Today I’m reblogging a post I wrote two years ago about the role LGBT+ characters in Literature in response to learning that ‘Simon vs the Homo Sapiens Agenda’ was being made into a film. Now we’re a week away from the release of the film and I couldn’t be more excited, so it felt fitting to bring this up again.

Literature and films such as Love, Simon, Read Me Like a Book and Call Me By Your Name are so important, and I hope that they can set a new foundation for even more representation: more diverse background characters, more LGBT+ characters that lead the show without it following their ‘coming out story’, and more diverse LGBT+ characters (we want racially diverse and gender diverse rep!).  Anyway, 

I’ve got my ticket booked and will be reviewing Love, Simon in the near future, so keep an eye out for that!

What do you think? Are you excited to see Love, Simon or have you already seen it? 

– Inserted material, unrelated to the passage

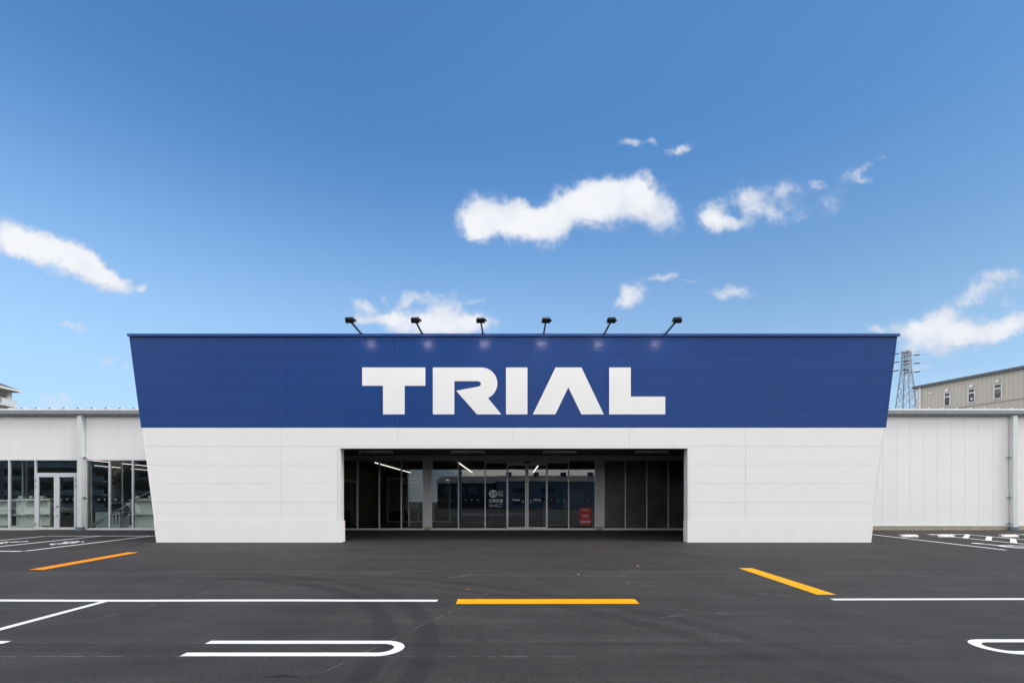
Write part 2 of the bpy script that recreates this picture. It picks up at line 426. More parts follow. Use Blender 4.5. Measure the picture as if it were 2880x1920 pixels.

Let me know in the comments!

Alex Dewing


I was recently reading about the upcoming film adaptation of Becky Albertalli’s fabulous Simon vs The Homo Sapiens Agenda -which I am very excited for- and started thinking about LGBT characters in books.  More specifically their roles in books. I was thinking about how LGBT characters often tend to be the protagonists and the story seems to revolve around their sexuality or gender-identity. Obviously this is a brilliant thing; literature and YA in particular is becoming so much more diverse and are telling stories that perhaps used to be “taboo”.  More people are being represented and that is always a good thing.

However I was also thinking about how there are not as many books that have LGBT characters, either major or minor, whose stories do not revolve solely around their sexuality or gender-identity.